Our customer base has changed. More than 50% of our customers who buy from the shop are visitors to the town and our online business is a growing and now a very significant part of the business. A big part of our day is spent dealing with customer enquiries virtually, and not face to face. When we first moved, social media and feedback were non-existent. Now our daily workload involves dealing with two email boxes, dealing with enquiries over the phone and both posting on and responding to messages on facebook, Instagram and twitter. We have always prided ourselves on our customer service. This requires so much investment but is the key way in which we differentiate ourselves as an independent. Working towards excellent customer service is hard but online it can be very hard. To a virtual customer you are not an independent with a small staff team, but an online resource where there should be 24/7 support. Service expectations are high, patience is low and if you are not around to respond someone else will. What’s more, if you have a bad day or put a foot wrong, you have to be prepared to face the consequences on social media, trip advisor or by email! Giving feedback from behind a computer is now so easy and often unforgiving….So we are now no longer just facing the challenge of surviving within a local economy but within a huge online market.

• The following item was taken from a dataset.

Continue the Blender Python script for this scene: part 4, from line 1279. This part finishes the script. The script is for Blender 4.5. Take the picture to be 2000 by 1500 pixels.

As a retailer you can’t control external circumstances and we have had to ride the storm many times over the past ten years. Sometimes these storms are physical – weather is a key influencer on business – but external forces that have impacted on us have ranged from major sporting events happening on the key trading day of a Saturday, when people socialise differently or roads are closed, to political and economic factors such as the fall in the value of the pound when we buy lots of stock in euros. Overheads are on the rise, physical footfall in the town is decreasing, there are lots of empty retail units in the town and our business rates are now 45 times higher than they were in Sowerby Bridge!  And of course being ten years older and no spring chickens we have health issues to contend with. The future is full of challenges..
So should we have taken that risk ten years ago? Well, we still love what we do. We learn every day. We work harder than ever. We have had to change our buying habits in line with our selling experience. We are never complacent. We love the products we sell and we get so much satisfaction from interacting with our customers and products. We love creating a unique environment to shop in and it means so much to us when customers say how much they love our shop or that it is their favourite shop. We are very proud to be still standing and selling some of the brands that we started out with in Sowerby Bridge. Indeed, customers still travel from Sowerby Bridge to shop with us now. So, despite all the ups and downs, it is a resounding yes. We are glad we took the risk.
As we celebrate our tenth year in Harrogate today, it is very important for me to thank all of our customers, right from when we first started out in Sowerby Bridge. Thank you for coming along this journey with us – we owe the fact that we are still here to you. In an ever-changing retail environment it is now more important than ever to shop local and support independents. We are still striving to make Bijouled a personal and magical place to shop. And to anyone wanting to do the same, it won’t be easy, but in the words of George Elliot, “It’s never too late to be what you might have been.”